The West, meanwhile, is trying to thwart Iran's nuclear ambitions. There is currently hope that talks between Tehran and the five permanent members of the United Nations Security Council plus Germany might lead to a historic agreement by an upcoming July deadline.

Timmermans said Russia's aggression against Ukraine could be sending a much different message to Iran.

"I believe the only answer to this very negative message ... is for the most responsible nations, the P5 — especially Russia — to open up to the possibility of talks on nuclear disarmament," he said.

"I think that is of the essence."

Timmermans called on Canada, the Netherlands and other countries to step up nuclear non-proliferation efforts, including reaching out to Moscow.

"Once Iran has a nuclear weapon, well, you know other nations in the region will not want to be at Iran's mercy and will want to look for a nuclear weapon themselves. That will have very, very far reaching consequences," he added.

"I'm not one of those who say, 'Well, let Iran have it, it's more stability.' No, no. Iran with a nuclear weapon is more — more — instability."

Timmermans suggested NATO and its Western allies were asleep at the wheel in the years following the fall of the Soviet Union and the end of the Cold War.

But he called on western diplomats to rise to the occasion and not be lulled back into Cold War thinking.

He said Ukraine can have a future that looks towards the European Union but still has relations with Russia.

The current crisis began when Ukraine's pro-Russian president Viktor Yanukovych reneged on an association agreement with the EU, sparking massive demonstrations that eventually led to his ouster.

"The fact that, because there was a disagreement with the government of Ukraine, Russia decided to simply steal part of that country is a sea change in international relations and will have long-term repercussions for the international system," Timmermans said.
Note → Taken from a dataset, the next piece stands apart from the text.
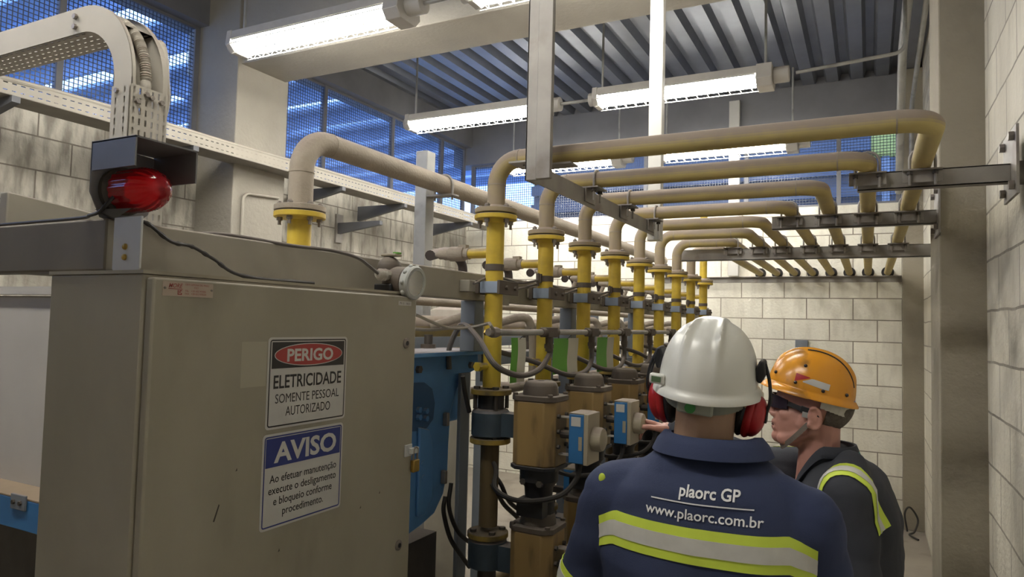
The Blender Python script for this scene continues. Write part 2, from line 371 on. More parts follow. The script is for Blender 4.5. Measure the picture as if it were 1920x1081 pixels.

Russian president Vladimir Putin is being blamed by the international community for orchestrating the crisis.

Timmermans was in Ottawa for a meeting with Foreign Affairs Minister John Baird and to commemorate the liberation of his country from Nazi Germany by Canadian soldiers at the end of the Second World War.

"Until Russia clearly demonstrates its respect for Ukraine sovereignty and territorial integrity, we will continue to work with our allies and our partners to further isolate Russia, economically and politically," Baird told a news conference.